La espectacularidad plástica de los miles de personas reunidas en las plazas la pasada primavera, el subsiguiente activismo desenfrenado de una porción de las personas que participamos en aquello autoafirmando su novedad radical, pueden despistar de lo que significó y significa el 15M.
El movimiento 15M fue una vía de expresión – a falta de otras, después de la renuncia sindical a jugar ese papel en enero de 2011– de respuesta ante la política de austeridad, el recorte de derechos y la voladura de los frutos del pacto social fraguado en la posguerra mundial y adecuado durante el proceso de la transición. Fue también una catarsis colectiva y un proceso de politización social acelerado; todavía lo es.
La manifestación del 15M y la toma de plazas fue un catalizador. Entorno a 10 millones de personas participaron de una u otra manera en ese proceso y una amplia mayoría social mostró simpatía por el movimiento que emergía.
A un año de su emergencia, el movimiento de movilización social es un proceso vivo, que muta y se desarrolla, que ha generado multitud de grupos de activistas, iniciativas, propuestas, asambleas de barrio, que ha incorporado a miles de personas a la vida política activa.

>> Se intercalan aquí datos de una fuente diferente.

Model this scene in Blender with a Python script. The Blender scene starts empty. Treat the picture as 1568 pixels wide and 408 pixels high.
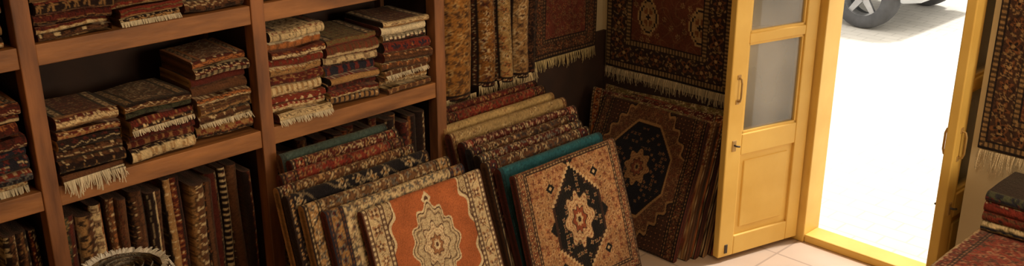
import bpy, math, random
import numpy as np
from mathutils import Vector, Matrix
random.seed(7); RNG=np.random.default_rng(7)
H=2.5; XC=3.97
def W(x,y,z): return np.array([XC+H*x,H*y,H*z])
scene=bpy.context.scene
def lin(c):
    c=np.array(c,dtype=float)/255.0
    return np.where(c<=0.04045,c/12.92,((c+0.055)/1.055)**2.4)
# ------------------------------------------------------------ materials
def newmat(name):
    m=bpy.data.materials.new(name); m.use_nodes=True
    nt=m.node_tree; b=nt.nodes['Principled BSDF']
    return m,nt,b
def noise_mat(name,c1,c2,scale=5,rough=.7,bump=.1,stretch=(1,1,1),detail=6,spec=.5,bscale=None):
    m,nt,b=newmat(name)
    tc=nt.nodes.new('ShaderNodeTexCoord'); mp=nt.nodes.new('ShaderNodeMapping')
    mp.inputs['Scale'].default_value=stretch
    n=nt.nodes.new('ShaderNodeTexNoise'); n.inputs['Scale'].default_value=scale; n.inputs['Detail'].default_value=detail
    r=nt.nodes.new('ShaderNodeValToRGB')
    r.color_ramp.elements[0].position=.3; r.color_ramp.elements[1].position=.7
    r.color_ramp.elements[0].color=(*lin(c1),1); r.color_ramp.elements[1].color=(*lin(c2),1)
    nt.links.new(tc.outputs['Object'],mp.inputs[0]); nt.links.new(mp.outputs[0],n.inputs['Vector'])
    nt.links.new(n.outputs['Fac'],r.inputs[0]); nt.links.new(r.outputs[0],b.inputs['Base Color'])
    b.inputs['Roughness'].default_value=rough
    b.inputs['Specular IOR Level'].default_value=spec
    if bump:
        n2=nt.nodes.new('ShaderNodeTexNoise'); n2.inputs['Scale'].default_value=bscale or scale*4
        nt.links.new(mp.outputs[0],n2.inputs['Vector'])
        bp=nt.nodes.new('ShaderNodeBump'); bp.inputs['Strength'].default_value=bump; bp.inputs['Distance'].default_value=.01
        nt.links.new(n2.outputs['Fac'],bp.inputs['Height']); nt.links.new(bp.outputs[0],b.inputs['Normal'])
    return m
def rug_mat():
    m,nt,b=newmat('wool_pile')
    a=nt.nodes.new('ShaderNodeVertexColor'); a.layer_name='Col'
    tc=nt.nodes.new('ShaderNodeTexCoord')
    n=nt.nodes.new('ShaderNodeTexNoise'); n.inputs['Scale'].default_value=9; n.inputs['Detail'].default_value=5
    mr=nt.nodes.new('ShaderNodeMapRange'); mr.inputs[1].default_value=.25; mr.inputs[2].default_value=.75
    mr.inputs[3].default_value=.70; mr.inputs[4].default_value=1.16
    mx=nt.nodes.new('ShaderNodeMix'); mx.data_type='RGBA'; mx.blend_type='MULTIPLY'; mx.inputs[0].default_value=1
    nt.links.new(tc.outputs['Object'],n.inputs['Vector']); nt.links.new(n.outputs['Fac'],mr.inputs[0])
    nt.links.new(a.outputs['Color'],mx.inputs[6]); nt.links.new(mr.outputs[0],mx.inputs[7])
    nt.links.new(mx.outputs[2],b.inputs['Base Color'])
    b.inputs['Roughness'].default_value=.92; b.inputs['Specular IOR Level'].default_value=.12
    b.inputs['Sheen Weight'].default_value=.12; b.inputs['Sheen Tint'].default_value=(1,.82,.6,1)
    n2=nt.nodes.new('ShaderNodeTexNoise'); n2.inputs['Scale'].default_value=180; n2.inputs['Detail'].default_value=3
    bp=nt.nodes.new('ShaderNodeBump'); bp.inputs['Strength'].default_value=.7; bp.inputs['Distance'].default_value=.006
    nt.links.new(tc.outputs['Object'],n2.inputs['Vector'])
    nt.links.new(n2.outputs['Fac'],bp.inputs['Height']); nt.links.new(bp.outputs[0],b.inputs['Normal'])
    return m
WOOL=rug_mat()
WOOD=noise_mat('shelf_wood',(106,66,34),(172,114,62),scale=3,rough=.6,bump=.15,stretch=(6,1,6))
WOODV=noise_mat('shelf_wood_post',(92,56,32),(154,98,54),scale=3,rough=.6,bump=.15,stretch=(6,6,1))
YEL=noise_mat('yellow_paint',(220,176,84),(234,194,102),scale=4,rough=.5,bump=.08,spec=.35)
PLASTER=noise_mat('cream_plaster',(194,174,134),(212,192,152),scale=3,rough=.9,bump=.2)
DARKP=noise_mat('dark_backboard',(44,28,20),(66,42,28),scale=4,rough=.8,bump=.1)
METAL=noise_mat('dark_iron',(50,44,38),(80,70,60),scale=10,rough=.4,bump=.05); METAL.node_tree.nodes['Principled BSDF'].inputs['Metallic'].default_value=.5
BRASS=noise_mat('worn_brass',(160,124,66),(186,148,84),scale=10,rough=.5,bump=.05); BRASS.node_tree.nodes['Principled BSDF'].inputs['Metallic'].default_value=.1
TYRE=noise_mat('tyre_rubber',(70,70,72),(86,86,88),scale=10,rough=.85,bump=.1)
RIM=noise_mat('alloy_rim',(150,150,152),(176,176,178),scale=10,rough=.3,bump=0); RIM.node_tree.nodes['Principled BSDF'].inputs['Metallic'].default_value=.7
CARP=noise_mat('car_paint',(176,180,184),(190,194,198),scale=2,rough=.25,bump=0)
CARG=noise_mat('car_window',(16,20,24),(24,28,32),scale=2,rough=.08,bump=0)
def glass_mat():
    m=bpy.data.materials.new('window_glass'); m.use_nodes=True; nt=m.node_tree; nt.nodes.clear()
    o=nt.nodes.new('ShaderNodeOutputMaterial'); t=nt.nodes.new('ShaderNodeBsdfTransparent'); g=nt.nodes.new('ShaderNodeBsdfGlossy')
    d=nt.nodes.new('ShaderNodeBsdfDiffuse'); d.inputs[0].default_value=(.92,.84,.70,1)
    g.inputs['Roughness'].default_value=.03; t.inputs[0].default_value=(.97,.96,.93,1)
    f=nt.nodes.new('ShaderNodeFresnel'); f.inputs[0].default_value=1.6
    mx=nt.nodes.new('ShaderNodeMixShader'); mx2=nt.nodes.new('ShaderNodeMixShader')
    tc=nt.nodes.new('ShaderNodeTexCoord')
    n=nt.nodes.new('ShaderNodeTexNoise'); n.inputs['Scale'].default_value=2.2; n.inputs['Detail'].default_value=1; nt.links.new(tc.outputs['Object'],n.inputs['Vector'])
    mr=nt.nodes.new('ShaderNodeMapRange'); mr.inputs[1].default_value=.35; mr.inputs[2].default_value=.65; mr.inputs[3].default_value=.12; mr.inputs[4].default_value=.34  # pale patchy veil mixed into the panes, imitating the pale view and reflections
    nt.links.new(n.outputs[0],mr.inputs[0]); nt.links.new(mr.outputs[0],mx2.inputs[0])
    nt.links.new(t.outputs[0],mx2.inputs[1]); nt.links.new(d.outputs[0],mx2.inputs[2])
    nt.links.new(f.outputs[0],mx.inputs[0]); nt.links.new(mx2.outputs[0],mx.inputs[1]); nt.links.new(g.outputs[0],mx.inputs[2])
    nt.links.new(mx.outputs[0],o.inputs[0]); return m
GLASS=glass_mat()
def tile_mat(name,c1,c2,mort,sx,sy,rough,offset=.5):
    m,nt,b=newmat(name)
    tc=nt.nodes.new('ShaderNodeTexCoord'); br=nt.nodes.new('ShaderNodeTexBrick')
    br.inputs['Scale'].default_value=1; br.inputs['Brick Width'].default_value=sx; br.inputs['Row Height'].default_value=sy
    br.inputs['Mortar Size'].default_value=.006; br.offset=offset
    br.inputs['Color1'].default_value=(*lin(c1),1); br.inputs['Color2'].default_value=(*lin(c2),1); br.inputs['Mortar'].default_value=(*lin(mort),1)
    n=nt.nodes.new('ShaderNodeTexNoise'); n.inputs['Scale'].default_value=3; n.inputs['Detail'].default_value=8
    mr=nt.nodes.new('ShaderNodeMapRange'); mr.inputs[3].default_value=.8; mr.inputs[4].default_value=1.15
    mx=nt.nodes.new('ShaderNodeMix'); mx.data_type='RGBA'; mx.blend_type='MULTIPLY'; mx.inputs[0].default_value=1
    nt.links.new(tc.outputs['Object'],br.inputs['Vector']); nt.links.new(tc.outputs['Object'],n.inputs['Vector'])
    nt.links.new(n.outputs[0],mr.inputs[0]); nt.links.new(br.outputs['Color'],mx.inputs[6]); nt.links.new(mr.outputs[0],mx.inputs[7])
    nt.links.new(mx.outputs[2],b.inputs['Base Color']); b.inputs['Roughness'].default_value=rough
    bp=nt.nodes.new('ShaderNodeBump'); bp.inputs['Strength'].default_value=.2; bp.inputs['Distance'].default_value=.004; bp.invert=True
    nt.links.new(br.outputs['Fac'],bp.inputs['Height']); nt.links.new(bp.outputs[0],b.inputs['Normal'])
    return m
FLOORM=tile_mat('stone_floor_tiles',(196,172,150),(204,180,158),(172,150,132),.5,.5,.5,0)
PAVE=tile_mat('street_paving',(210,204,194),(216,210,200),(192,186,176),.24,.12,.9)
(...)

Es un proceso de movilización social arraigado en la experiencia cotidiana, que hace temblar las bases de todo lo establecido y que abre nuevos escenarios. Desde la Huelga General del 29M, que fue una huelga social, donde participaron los movimientos de precarias, barriales y vecinales, hasta el movimiento del #novullpagar en los peajes: una corriente de fondo, un nuevo ambiente político recorre los cimientos de la sociedad.